Bet associates an amount and an Outcome. In a future round of design, we can also associate a Bet with a Player.



The amount of the bet.


The Outcome on which the bet is placed.


Bet.__init__(self, amount, outcome)
  • amount (int) – The amount of the bet.
  • outcome (Outcome) – The Outcome we’re betting on.

Create a new Bet of a specific amount on a specific outcome.

For these first exercises, we’ll omit the Player. We’ll come back to this class when necessary, and add that capability back in to this class.


Bet.winAmount(self) → int
Returns:amount won
Return type:int

Uses the Outcome‘s winAmount to compute the amount won, given the amount of this bet. Note that the amount bet must also be added in.
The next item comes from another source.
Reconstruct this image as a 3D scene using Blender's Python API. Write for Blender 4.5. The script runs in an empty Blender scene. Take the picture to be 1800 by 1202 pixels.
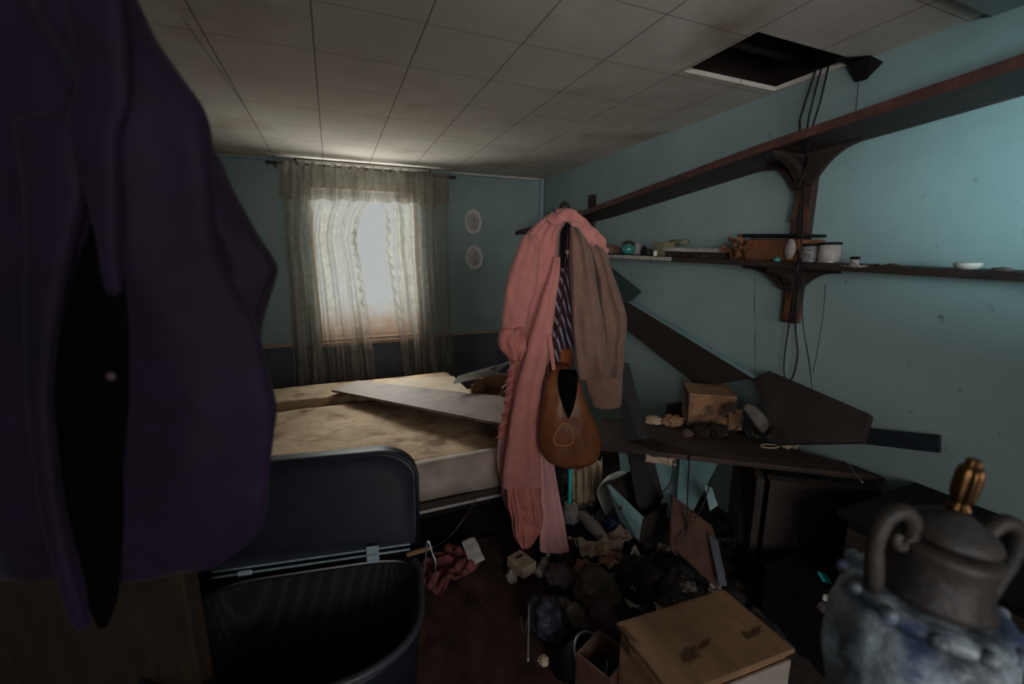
import bpy, bmesh, math, random
import numpy as np
from mathutils import Vector, Matrix, noise

S = bpy.context.scene
COL = S.collection
R = math.radians
# ------------------------------------------------------------------ camera
YAW, PITCH, CAMH = R(22.6), R(11.1), 1.5
cam = bpy.data.cameras.new('camera')
cam.sensor_width = 36.0
cam.lens = 36.0 * 750.0 / 1800.0
cam.clip_start = 0.02
cam.dof.use_dof = True
cam.dof.focus_distance = 2.5
cam.dof.aperture_fstop = 1.8
camo = bpy.data.objects.new('camera', cam)
COL.objects.link(camo)
camo.location = (0, 0, CAMH)
camo.rotation_euler = (R(90) - PITCH, 0, -YAW)
S.camera = camo
# ------------------------------------------------------------------ world, lights, exposure
W = bpy.data.worlds.new('overcast_sky')
W.use_nodes = True
S.world = W
bg = W.node_tree.nodes['Background']
bg.inputs[0].default_value = (0.98, 0.99, 1.0, 1)
bg.inputs[1].default_value = 0.72
S.view_settings.view_transform = 'Standard'
S.view_settings.look = 'None'
S.view_settings.gamma = 1.0
S.view_settings.use_curve_mapping = False
S.view_settings.exposure = 0.0


def area(name, loc, target, sx, sy, power, col, spread=180, portal=False):
    l = bpy.data.lights.new(name, 'AREA')
    l.shape = 'RECTANGLE'
    l.size, l.size_y = sx, sy
    l.energy = power
    l.color = col
    l.spread = R(spread)
    o = bpy.data.objects.new(name, l)
    COL.objects.link(o)
    o.location = loc
    d = Vector(target) - Vector(loc)
    o.rotation_euler = d.to_track_quat('-Z', 'Y').to_euler()
    if portal:
        l.cycles.is_portal = True
    return o


# added lamps for daylight outside the far window: high sky above, pale ground below
area('window_daylight_portal', (0.31, 4.30, 1.43), (0.31, 0, 1.43), 0.94, 1.40, 1, (1, 1, 1), portal=True)
area('sky_outside', (0.20, 7.6, 3.75), (0.35, 3.0, 0.9), 3.0, 1.6, 1300, (0.98, 0.97, 0.95))
area('ground_outside', (0.30, 5.10, 0.02), (0.40, 3.6, 1.9), 2.6, 0.8, 240, (1.0, 0.97, 0.92))
# daylight assumed to come down a hall through an unseen doorway behind the photographer
area('assumed_doorway_light', (0.30, -2.9, 1.55), (0.60, 2, 1.55), 1.5, 1.3, 46, (1.0, 0.96, 0.92))
# added fill lamp brightening the shelf wall, set before a made-up window
area('shelf_wall_fill', (-0.62, -1.12, 1.62), (2.08, 2.30, 1.85), 0.55, 0.7, 2.6, (0.96, 0.98, 0.97), spread=46)
# added narrow cool lamp in the room brightens the shelf wall, source assumed
area('added_side_beam', (0.55, -1.1, 1.60), (2.08, 0.48, 1.76), 0.22, 0.3, 1.8, (0.55, 0.90, 1.0), spread=27)

# ------------------------------------------------------------------ geometry helpers
FWD = Vector((math.sin(YAW) * math.cos(PITCH), math.cos(YAW) * math.cos(PITCH), -math.sin(PITCH)))
RGT = Vector((math.cos(YAW), -math.sin(YAW), 0))
UPV = RGT.cross(FWD)
EYE = Vector((0, 0, CAMH))
FH = Vector((math.sin(YAW), math.cos(YAW), 0))


def ray(px, py):
    return RGT * ((px - 900) / 750) + UPV * ((601 - py) / 750) + FWD


def at(px, py, ax, v):
    d = ray(px, py)
    return EYE + d * ((v - EYE[ax]) / d[ax])


def D(px, py, depth):
    return EYE + ray(px, py) * depth


def DH(px, py, k):
    """point on that sight line in the upright plane k metres ahead"""
    return D(px, py, k / (math.cos(PITCH) + math.sin(PITCH) * (601 - py) / 750))


def V(px, py, d):
    return DH(px, py, d * 0.9)


def org(o):
    v = Vector((0, 0, 0))
    while o:
        v = v + o.location
        o = o.parent
    return v


def tag(o, label, cat=None, group=None, kind=None):
    if label:
        o['label'] = label
    if cat:
        o['category'] = cat
    if group:
        o['group'] = group
    if kind:
        o['kind'] = kind
    return o


def thing(name, label, cat, loc=(0, 0, 0), group=None):
    o = bpy.data.objects.new(name, None)
    o.empty_display_size = 0.05
    COL.objects.link(o)
    o.location = loc
    return tag(o, label, cat, group)


def obj(name, bm, mat, parent=None, label=None, cat=None, group=None, kind=None, smooth=True, bevel=0.0, sub=0, solid=0.0, thr=None):
    bmesh.ops.recalc_face_normals(bm, faces=bm.faces)
    if parent is not None:
        o0 = org(parent)
    else:
        xs = [v.co for v in bm.verts]
        o0 = Vector(((min(v.x for v in xs) + max(v.x for v in xs)) / 2, (min(v.y for v in xs) + max(v.y for v in xs)) / 2, min(v.z for v in xs)))
    for v in bm.verts:
        v.co -= o0
    me = bpy.data.meshes.new(name)
    bm.to_mesh(me)
    bm.free()
    for p in me.polygons:
        p.use_smooth = smooth
    me.materials.append(mat)
    o = bpy.data.objects.new(name, me)
    COL.objects.link(o)
    if parent is not None:
        o.parent = parent
    else:
        o.location = o0
    if solid:
        m = o.modifiers.new('thick', 'SOLIDIFY')
        m.thickness = solid
        m.offset = 0
    if bevel:
        m = o.modifiers.new('edge', 'BEVEL')
        m.width = bevel
        m.segments = 2
        m.limit_method = 'ANGLE'
        m.angle_limit = R(40)
    if sub:
        m = o.modifiers.new('smooth', 'SUBSURF')
        m.levels = sub
        m.render_levels = sub
    tag(o, label, cat, group, kind)
    return o


def hexa(bm, c):
    """eight corners: bottom ring of four then top ring of four"""
    v = [bm.verts.new(p) for p in c]
    for f in ((0, 3, 2, 1), (4, 5, 6, 7), (0, 1, 5, 4), (1, 2, 6, 5), (2, 3, 7, 6), (3, 0, 4, 7)):
        bm.faces.new([v[i] for i in f])
    return bm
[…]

A 1:1 outcome (e.g. a bet on Red) pays the amount bet plus the amount won.

Bet.loseAmount(self) → int
Returns:amount lost
Return type:int

Returns the amount bet as the amount lost. This is the cost of placing the bet.

Bet.__str__(self) → str
Returns:string representation of this bet with the form "amount on outcome"
Return type:str

Returns a string representation of this bet. Note that this method will delegate the much of the work to the __str__() method of the Outcome.

Bet.__repr__(self) → str
Returns:string representation of this bet with the form "Bet(amount, outcome)"
Return type:str

Roulette Bet Deliverables

There are four deliverables for this exercise. The new classes will have Python docstrings.

  • The expanded Wheel class which creates a mapping of string name to Outcome.
  • Expanded unit tests of Wheel that confirm that the mapping is being built correctly.
  • The Bet class.
  • A class which performs a unit test of the Bet class. The unit test should create a couple instances of Outcome, and establish that the winAmount() and loseAmount() methods work correctly.